* [Aim of the exercise]:
Return the first line, the line containing "BW, BD, BL, WM", and every line between them, exactly as they stand.

* [Given material]:
# # #
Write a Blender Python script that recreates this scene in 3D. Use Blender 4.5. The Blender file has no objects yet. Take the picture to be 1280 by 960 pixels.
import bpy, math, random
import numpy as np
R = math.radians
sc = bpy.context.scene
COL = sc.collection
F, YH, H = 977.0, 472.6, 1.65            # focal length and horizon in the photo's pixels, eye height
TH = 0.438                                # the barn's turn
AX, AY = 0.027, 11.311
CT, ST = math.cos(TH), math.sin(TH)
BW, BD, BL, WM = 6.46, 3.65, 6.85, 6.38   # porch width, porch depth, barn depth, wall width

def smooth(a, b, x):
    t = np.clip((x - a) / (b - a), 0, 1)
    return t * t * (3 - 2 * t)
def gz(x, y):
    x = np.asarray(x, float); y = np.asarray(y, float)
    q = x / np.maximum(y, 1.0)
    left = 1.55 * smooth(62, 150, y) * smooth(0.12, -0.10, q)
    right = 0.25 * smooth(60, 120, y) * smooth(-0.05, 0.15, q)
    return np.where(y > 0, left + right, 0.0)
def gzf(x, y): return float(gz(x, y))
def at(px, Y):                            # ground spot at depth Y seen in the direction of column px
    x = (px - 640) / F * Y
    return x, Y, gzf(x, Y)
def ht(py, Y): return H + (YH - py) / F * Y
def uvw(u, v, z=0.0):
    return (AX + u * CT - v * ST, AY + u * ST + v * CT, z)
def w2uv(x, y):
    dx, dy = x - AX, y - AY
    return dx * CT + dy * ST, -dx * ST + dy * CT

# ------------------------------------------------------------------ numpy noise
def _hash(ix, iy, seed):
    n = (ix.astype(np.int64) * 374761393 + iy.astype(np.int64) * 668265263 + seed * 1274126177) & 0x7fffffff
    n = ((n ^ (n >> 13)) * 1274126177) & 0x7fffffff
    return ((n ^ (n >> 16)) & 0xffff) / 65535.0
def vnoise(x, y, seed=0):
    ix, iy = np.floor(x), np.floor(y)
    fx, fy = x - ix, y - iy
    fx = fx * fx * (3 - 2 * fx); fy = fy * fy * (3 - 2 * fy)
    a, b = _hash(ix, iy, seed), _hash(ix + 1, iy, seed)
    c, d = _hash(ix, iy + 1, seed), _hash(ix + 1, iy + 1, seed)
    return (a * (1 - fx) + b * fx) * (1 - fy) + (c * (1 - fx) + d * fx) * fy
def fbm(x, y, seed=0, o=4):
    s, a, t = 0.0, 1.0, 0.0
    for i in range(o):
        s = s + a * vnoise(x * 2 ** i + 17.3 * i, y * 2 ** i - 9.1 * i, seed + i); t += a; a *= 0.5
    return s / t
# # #
* [Right answer]:
Write a Blender Python script that recreates this scene in 3D. Use Blender 4.5. The Blender file has no objects yet. Take the picture to be 1280 by 960 pixels.
import bpy, math, random
import numpy as np
R = math.radians
sc = bpy.context.scene
COL = sc.collection
F, YH, H = 977.0, 472.6, 1.65            # focal length and horizon in the photo's pixels, eye height
TH = 0.438                                # the barn's turn
AX, AY = 0.027, 11.311
CT, ST = math.cos(TH), math.sin(TH)
BW, BD, BL, WM = 6.46, 3.65, 6.85, 6.38   # porch width, porch depth, barn depth, wall width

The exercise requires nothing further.